7 tips for starting a peer-learning program

According to CHRO SA sponsor Workday

The explosion of free content and the popularity of sites like YouTube have made it possible for people to be able to teach themselves anything. New skills and information are only a click away and this has fundamentally changed the way we learn both as consumers and as employees. In this workday article, Karen Minicozzi explains how companies can provide employees with an informal knowledge sharing experience in a peer-to-peer setting, which makes for a very effective learning process.

Here are 7 tips for starting a peer-learning program:

1. Get executive support. This first step is crucial to ensure your program gets off the ground successfully. To earn support, show your executives why peer learning is effective and worthwhile through data and research.

2. Create a governance committee to set the strategy of your program. Decide who will manage tasks such as corporate branding, program guidelines, and the creation of peer learning teams.

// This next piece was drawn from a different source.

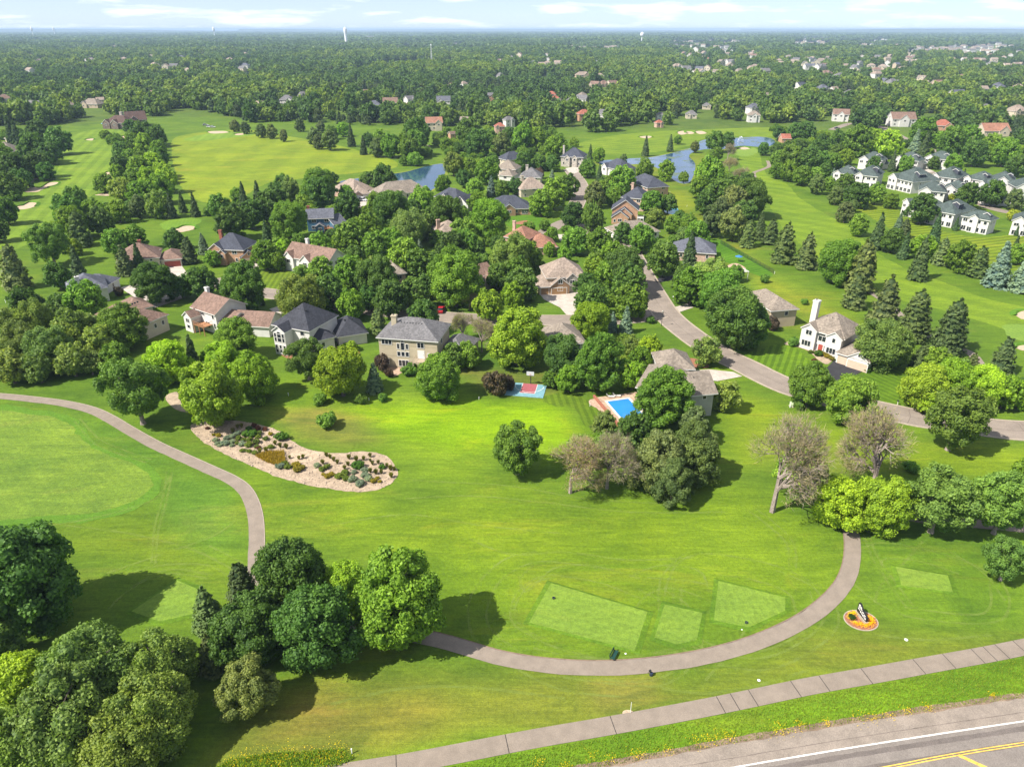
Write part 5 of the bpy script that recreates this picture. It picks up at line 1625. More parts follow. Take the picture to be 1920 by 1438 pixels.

3. Create a set of business processes. Start by training your employees on how to create peer learning content, then decide what business processes need to be in place to ensure accuracy, compliance, and alignment with broader organisational goals. User-generated videos can easily be developed and shared with peers—make sure to have general guidelines in place for appropriate topics to address.

4. Identify experts in your office. Companies with established peer learning programs usually see only a small portion of their employees creating content, so having someone from each team responsible for recognising and encouraging in-house experts will help jumpstart participation.

5. Promote a peer learning environment centred around trust and transparency. Determine a review process to help manage quality control, provide constructive feedback, and encourage participation in your program. At the end of the day, you want your content to be useful and accessible to everyone.

6. Monitor how the content is being consumed. If you are using Workday Learning, you can keep track not only of who is consuming content, but also who is creating it and how they are rating it. Go back and review low-rated videos to find out what is not resonating with employees, or give recognition to employees who make great content.

7. Promote user engagement. Comments and feedback will encourage discussion and can be used to improve the quality of the content over time. You will probably start to notice certain types of videos trending—maybe your employees are fans of screencasts over webcams or quizzes and games rather than lectures.